Matthew Pinchinat has learned: ‘The community is larger than you’

Enterprise file photo — Michael Koff

“God, I love being a teacher,” said Matthew Pinchinat, speaking at an anti-hate rally he helped students to organize at Guilderland High School last June.

 

 

Matthew Pinchinat was recently named as the director for diversity, equity, and inclusion — a new post for the Guilderland school district. 
Diversity, explains Pinchinat in this week’s podcast at AltamontEnterprise.com/podcasts, means recognizing people not from our background, and includes differences in thought as well.

Equity doesn’t mean everyone gets the exact same thing, Pinchinat said, describing an image where three people are trying to look over a solid fence to see a ball game. If they all were given equal crates to stand on, one person would be towering over the fence, a second would be at just the right height, and the third still couldn’t see over.

Rather, Pinchinat said, giving each what he needs would be equity.

Inclusion, he said, is having everyone seated at the table, able to benefit from one another.

Pinchinat has taught social studies for four years at Guilderland High School where he advised the school’s first Black Student Union and was passionate about teaching Focus students, who work closely with each other.

“They bond together, laugh together, cry together, learn together, and grow together,” he said, describing the students as being like family.

Pinchinat’s real family, he said, is very supportive of his work. He is the middle of five children, raised by parents who came to the United States from Haiti. His mother is a nurse and his father, a teacher.

His father, he said, didn’t view students as just a number. “He saw the humanity in every single student,” said Pinchinat.

His family started a food pantry at their church and he learned, “The community is larger than you,” said Pinchinat.

Becoming a teacher himself, Pinchinat said, is one of the greatest privileges of his life. He has saved every letter that a student has written to him and plans to keep those letters for the rest of his life.

Now, he will be shifting his influence from just the students in his classes to the entire school district, from kindergarten through 12th grade. He is hoping to bring about system-wide change. The work, he said, calls to his heart, reaching people “in that human core” and paying forward the support he has been given.

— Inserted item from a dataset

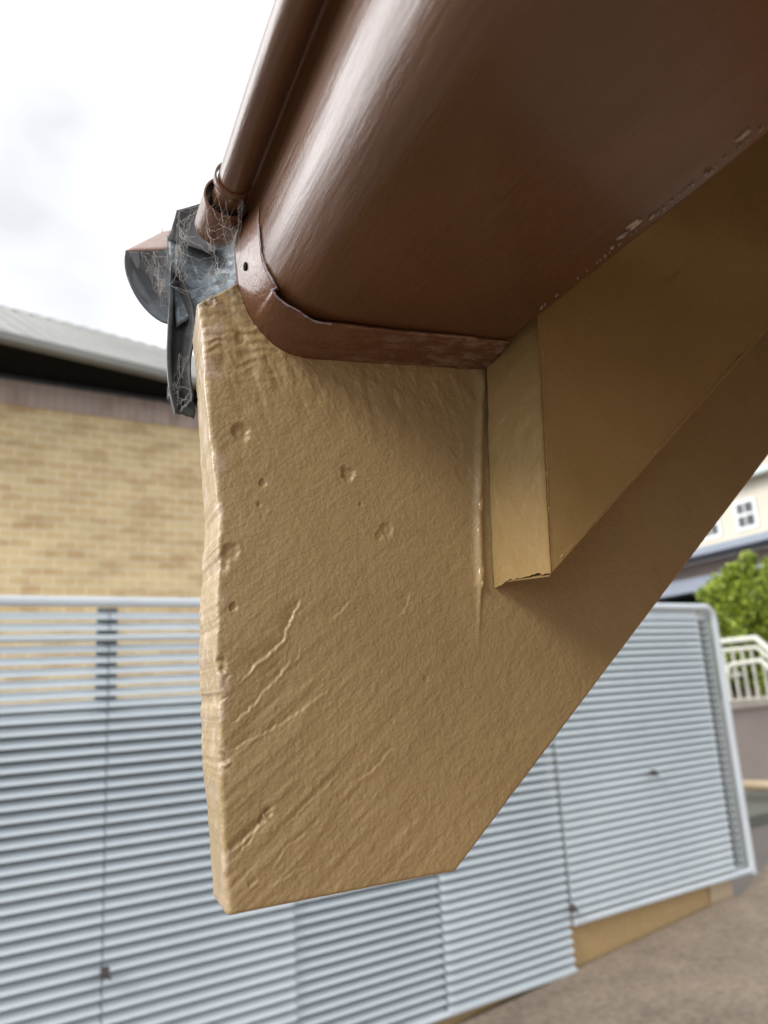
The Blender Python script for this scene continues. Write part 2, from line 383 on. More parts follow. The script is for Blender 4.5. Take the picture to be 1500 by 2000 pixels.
# ---------------------------------------------------------------- the rafter
def make_rafter():
    fr = Frame('rafter', (.07, .3625, H - .085))
    # columns: fine near the cut end, coarse up the slope
    us = [0.0]
    while us[-1] < .30: us.append(us[-1] + (.00046 if us[-1] < .15 else .0008))
    while us[-1] < 1.1: us.append(us[-1] + min(.03, (us[-1] - .29) * .12 + .001))
    us = np.array(us); nv = 570
    vsl = np.linspace(0, 1, nv)
    zk = np.array([-.086, -.028, .037, .060, .083, .130, .174, .186]); xk = np.array([.0725, .0700, .0690, .0700, .0705, .0660, .0630, .0615])
    def xleft(z): return np.interp(z, zk, xk)
    X = np.zeros((len(us), nv)); Z = np.zeros_like(X)
    for i, u in enumerate(us):
        x = .0705 + u
        zl = -.0855 + .0022 * min(1, u / .1) if x < .176 else -.0833 + .861 * (x - .178) * (1 if x > .178 else 0)
        # top
        xt = x
        zu = np.interp(xt, [.0705, .088, .098, .2, .22], [.1865, .2035, .200, .200, .300]) if xt < .22 else .300 + .861 * (xt - .22)
        z = zl + (zu - zl) * vsl
        dec = math.exp(-u / .02)
        X[i] = x + (xleft(z) - .0705) * dec; Z[i] = z
    # wobble of the outline
    z0 = Z[0]
    wob = (vnoise(z0 * 60, z0 * 0 + 3, 11, 5, .55)) * .0016 + np.clip(vnoise(z0 * 160, z0 * 0 + 8, 12, 3), 0, 1) * .0022
    dec = np.exp(-us / .006)[:, None]
    X += wob[None, :] * dec
    # distance to the outline for the rounded arris
    dl = us[:, None] + 0 * Z; dbm = np.abs(Z - Z[:, :1])
    slope = np.where(X[:, :1] > .178, math.cos(math.atan(.861)), 1.0); dbm = dbm * slope
    dtop = np.abs(Z[:, -1:] - Z)
    r = .0018 + .0030 * (vnoise(Z * 90, X * 0 + 1, 5, 3) + .05)
    r = np.clip(r, .0010, .005)
    Y = np.full_like(X, 0.)
    for d, rr in ((dl, r), (dbm, .0016), (dtop, .002)):
        q = np.clip(1 - d / rr, 0, 1); Y += rr * (1 - np.sqrt(np.clip(1 - q * q, 0, 1)))
    # grain, raised and torn, strongest at the lower left
    ca, sa = math.cos(math.radians(39)), math.sin(math.radians(39))
    A = X * ca + Z * sa; B = -X * sa + Z * ca
    near = np.clip(1.25 - (X - .07) / .10, 0.12, 1) * np.clip((.075 - Z) / .09, 0.10, 1)
    g = vnoise(A * 26, B * 230, 21, 4, .55)
    g2 = vnoise(A * 12, B * 75, 22, 3, .5)
    st = np.tanh(g2 * 26) * .5
    Y += -near * (g * .0010 + st * .00010)
    Y += -vnoise(X * 55, Z * 55, 31, 4, .5) * .0005
    Y += -vnoise(X * 9, Z * 9, 33, 2, .5) * .0018
    Y += -vnoise(X * 330, Z * 330, 34, 3, .6) * .00028
    # brushed thick paint near the gutter
    topz = np.clip((Z - .118) / .035, 0, 1) * np.clip((.24 - X) / .03, 0, 1)
    Y += -topz * (np.tanh(vnoise(X * 130 + Z * 60, Z * 45 - X * 50, 41, 3) * 5) * .0006)
    # furrows of the saw across the top tongue
    tong = np.clip((.105 - X) / .012, 0, 1) * np.clip((Z - .145) / .02, 0, 1)
    Y += tong * (np.sin((Z - .25 * X) * 1150 + vnoise(X * 60, Z * 60, 43, 3) * 16) * (.00022 + .0006 * vnoise(X * 50, Z * 50, 44, 2)))
    # cracks: the paint steps down on their upper left side
    cracks = [([(588, 1168), (572, 1200), (556, 1236), (552, 1252), (536, 1268), (512, 1288), (496, 1300), (478, 1322), (460, 1345)], .0016),
              ([(565, 1288), (548, 1318), (520, 1345), (508, 1358), (500, 1372), (478, 1392), (452, 1412)], .0016),
              ([(585, 1262), (583, 1282), (572, 1292)], .0006), ([(683, 1172), (664, 1196), (652, 1208), (640, 1212)], .0009),
              ([(772, 1455), (735, 1495), (694, 1532)], .00055), ([(645, 1345), (610, 1370), (570, 1400), (500, 1440), (425, 1478)], .0008),
              ([(662, 1512), (600, 1570), (560, 1612)], .0006), ([(800, 1160), (788, 1196), (776, 1204)], .0006),
              ([(540, 1572), (514, 1594), (508, 1612), (478, 1640), (450, 1662)], .0026), ([(510, 1600), (490, 1640), (470, 1662)], .0010),
              ([(600, 1628), (560, 1652), (535, 1690)], .0007), ([(425, 1492), (440, 1500), (452, 1490)], .0014),
              ([(436, 1300), (452, 1318), (440, 1335)], .0010), ([(505, 1720), (486, 1732)], .001), ([(820, 1600), (770, 1640)], .0004),
              ([(600, 1690), (520, 1735)], .0005), ([(444, 1362), (428, 1372)], .0014)]
    for pts, dep in cracks:
        P_ = [fp(*p) for p in pts]
        P_ = roughen(P_, len(P_) * 7 + int(pts[0][0]))
        d, s, t = seg_field(X, Z, P_)
        env = np.clip(np.minimum(t, 1 - t) * 6, 0, 1) ** .5
        jag = .0006 * vnoise(X * 400, Z * 400, 51, 2)
        dd = d * s + jag
        # the paint skin has torn: recessed on the upper left, a crisp step up to the lower right
        sd_ = d * s + jag * .6
        env = env * np.clip(.75 + 1.1 * vnoise(X * 150, Z * 150, 57, 2), .15, 1.2)
        Y += env * dep * .75 * np.exp(-d / .0028) / (1 + np.exp(np.clip(sd_ / .00010, -60, 60)))
        Y -= env * dep * .15 * np.exp(-((sd_ - .0007) / .0006) ** 2)
    for (x, y, rad, dep) in ((470, 846, 13, .0019), (679, 926, 12, .0016), (513, 943, 6, .0013), (455, 1185, 6, .0016), (755, 1034, 11, .001),
                             (452, 1078, 12, .0013), (740, 1046, 7, .0008), (506, 985, 4, .001), (704, 985, 2.6, .001), (893, 880, 12, .0006), (905, 925, 14, .0005), (832, 1326, 5, .0006),
                             (524, 1588, 6, .0016), (512, 1602, 5, .0018), (436, 1482, 8, .002), (430, 1300, 10, .0022), (432, 1100, 13, .0016), (470, 660, 9, .0008), (410, 590, 8, .0022), (396, 1010, 9, .002)):
        cx, cz = fp(x, y); r0 = rad * .34 / 1500 * 1.12
        ang = np.arctan2(Z - cz, X - cx); rr = r0 * (1 + .05 * np.sin(3 * ang + x) + .5 * vnoise(np.cos(ang) * 2 + x, np.sin(ang) * 2 + y, 55, 2))
        d = np.hypot(X - cx, (Z - cz) * .85) / rr
        Y += dep * .9 * (1 / (1 + np.exp(np.clip((d - 1) * 6, -50, 50)))) * (1 - .35 * np.clip(1 - d, 0, 1)) - dep * .08 * np.exp(-((d - 1.3) / .3) ** 2)
    # run of sealant and paint beside the cleat
    P_ = [fp(*p) for p in ((941, 735), (938, 800), (936, 900), (934, 1000), (936, 1080), (938, 1140))]
    d, s, t = seg_field(X, Z, P_)
    Y -= (.0016 + .0008 * t + .0009 * vnoise(Z * 120, Z * 0, 61, 3)) * np.exp(-(d / .0024) ** 2)
    P_ = [fp(*p) for p in ((938, 1140), (936, 1190), (933, 1275))]
    d, s, t = seg_field(X, Z, P_); Y -= .0011 * (1 - t) * np.exp(-(d / .0013) ** 2)
    n, m = X.shape
    mb = MB(); V = np.stack([X, FY + Y, Z + H], -1).reshape(-1, 3)
    idx = np.arange(n * m).reshape(n, m)
    a, b, c, d_ = idx[:-1, :-1].ravel(), idx[1:, :-1].ravel(), idx[1:, 1:].ravel(), idx[:-1, 1:].ravel()
    faces = np.stack([a, b, c, d_], -1)
    verts = [V]; k = len(V)
    ring = list(idx[:, 0]) + list(idx[-1, 1:]) + list(idx[-2::-1, -1]) + list(idx[0, -2:0:-1])
    # sides: several rows back to the far face
    RV = V[ring]; depth = .0455; rows = 34; prev = np.array(ring); nr = len(ring)
    cx = RV.mean(0); fl = []
    for q in range(1, rows + 1):
        y = q / rows * depth; W = RV.copy(); W[:, 1] = np.maximum(RV[:, 1], FY + 0) * (1 - q / rows) + (FY + depth) * (q / rows)
        zz = W[:, 2] * 1; xx = W[:, 0]
        nn = vnoise(W[:, 2] * 130 + W[:, 0] * 80, W[:, 1] * 180, 71, 4, .6) * .0006 + vnoise(W[:, 2] * 40, W[:, 1] * 60, 72, 2) * .0009
        left = np.exp(-np.clip(xx - .0705, 0, 1) / .004)
        e = min(q / 3., (rows - q) / 4., 1.)
        W[:, 0] -= left * nn * e
        zl_ = RV[:, 2] - H; W[:, 0] += left * (q / rows) * (.0050 * np.clip((zl_ - .06) / .08, 0, 1) + .0042 * np.clip((-.02 - zl_) / .06, 0, 1))
        if q > rows - 4: W[:, 0] += left * .0022 * (1 - math.sqrt(max(0, 1 - ((q - rows + 4) / 4) ** 2)))
        cur = k + np.arange(nr); verts.append(W); k += nr
        fl.append(np.stack([prev, cur, np.roll(cur, -1), np.roll(prev, -1)], -1)); prev = cur
    verts = np.concatenate(verts); faces = np.concatenate([faces] + fl)
    me = bpy.data.meshes.new('timber'); verts = verts - fr.base
    nb = len(verts); nf = len(faces)
    me.vertices.add(nb); me.vertices.foreach_set('co', verts.ravel())
    loops = np.concatenate([faces.ravel(), prev[::-1]])
    me.loops.add(len(loops)); me.loops.foreach_set('vertex_index', loops)
    me.polygons.add(nf + 1)
    me.polygons.foreach_set('loop_start', np.concatenate([np.arange(nf) * 4, [nf * 4]]))
    me.polygons.foreach_set('loop_total', np.concatenate([np.full(nf, 4), [nr]]))
    me.polygons.foreach_set('use_smooth', [True] * nf + [False])
    me.materials.append(M_tan); me.update(calc_edges=True); me.validate()
    o = bpy.data.objects.new('rafter', me)
    bpy.data.objects.remove(fr.root)
    COL.objects.link(o); o.location = fr.base
    return tag(o, 'thick tan painted timber rafter end with cracks and dents, cut square below the gutter', 'rafter')
rafter = make_rafter()
M_gloss = tan_paint('glossy_tan_sealant', (.42, .30, .15), .25, .1, .12)
for r_ in [n_ for n_ in M_gloss.node_tree.nodes if n_.type == 'VALTORGB'][-1:]:
    r_.color_ramp.elements[0].color = (.06, .06, .06, 1); r_.color_ramp.elements[1].color = (.16, .16, .16, 1)
mb = MB(); pts = []; rad = []
for k in range(60):
    t = k / 59; p = atY(938.5 + 2 * math.sin(t * 9) - 2 * t, 905 + 236 * t, .3392 + .0004 * math.sin(t * 31)); pts.append(p - np.array(rafter.location)); rad.append(.0011 + .0007 * t + .0004 * math.sin(t * 23))
mb.tube(pts, rad, 10); mb.build('sealant_run', M_gloss, rafter)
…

Pinchinat has always taught the whole child he said, and didn’t hide who he himself was. “I wanted people to be their authentic selves,” he said.

His Christian faith has been a big part of his life and he is pained that a lot of people now conflate Christianity with bigotry or hatred. “You can’t hate and truly follow the tenets of that religion,” Pinchinat said.

Understanding diversity and supporting feminism are, for Pinchinat, both part of Christianity. He believes Christians should be at the forefront of societal change for good.

In the wake of George Floyd’s murder, several Guilderland graduates, all Black women, had talked to the district’s superintendent and some school board members about the racism they had encountered at Guilderland and problems with the curriculum.

Subsequently, the school board formed a standing committee to deal with diversity, equity, and inclusion. Then, when drafting the budget for the 2021-22 school year, the board created the post Pinchinat will now fill.

He said he will start his job with open ears. He cares about hearing people’s stories.

“The struggles in our district could almost be a microcosm for the U.S.,” he said.

Pinchinat plans to arm the Guilderland faculty with the tools to break down barriers that have been systemic.